Josh MacFadyen
What is your experience as a scholar?
Canada is a modern industrial nation, but when I was born in rural Prince Edward Island, the farms on Canada's "food island" were neither "modern" nor "industrial." Many parts of the Atlantic region were only beginning to experience modern developments like the so-called Green Revolution in agriculture. The transition that has come to define the modern food system occurred here in a single generation. By the time I started my undergraduate studies at UPEI in 1999, only five percent of the province's population lived on farms. New large farming operations were already beginning to experience the benefits, and problems, of industrial-scale agriculture. New markets and increased yields helped farmers produce the largest potato crops in the Island's history, but it also produced massive soil erosion and new deforestation. I wanted to understand these transitions, and my research now examines how rural Canada entered what many historians and scientists call the Anthropocene - the first Epoch where human impacts will remain visible at the geological scale.
My research focuses on the history and current problems of food and energy systems in North America. A new set of tools in the digital humanities allows us to explore these problems and share the stories of community resilience and change. My research and teaching often use geospatial analysis, including historical GIS and other methods from environmental history, to study the changing roles of food and other forms of biomass energy in the Anthropocene. I have taught history and digital humanities at universities in Ontario, Saskatchewan, and Arizona, and I welcome students in ACLC and related programs to work with me as we explore the emergence and impacts of modern societies.

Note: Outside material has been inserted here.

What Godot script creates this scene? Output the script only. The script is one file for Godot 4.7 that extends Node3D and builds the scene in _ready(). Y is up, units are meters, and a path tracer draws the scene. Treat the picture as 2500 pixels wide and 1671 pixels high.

What is your role within ACLC?
Food and energy transitions provide useful case studies with which to train students to take interdisciplinary approaches to modern problems. Students in my ACLC courses will learn how to contextualize and communicate about these and other critical global issues. They will also learn digital humanities skills that provide practical applications for community and work-place projects.
What do you like about the ACLC program?
I chose a humanities degree because I've always been interested in storytelling. Later in my academic career I realized that storytelling is more than an art; it's an essential way to address some of the greatest problems of our time. Solutions to global challenges require communicating at the local scale first. The humanities are thus a core part of complex problem solving, both in the local workplace and in the global community. Environmental history helps explain how we created the Anthropocene and what will happen as the rest of the world completes this social-ecological transition. In the ACLC program we train students to communicate complex concepts, lead in the community and the workplace, and ultimately help produce world-class solutions in Atlantic Canada.
Is there anything that you do outside of the university that influences what you do in the classroom?
I enjoy hiking, mountain biking, gardening, and many other outdoor activities, especially because they shape how we experience and think about the world around us.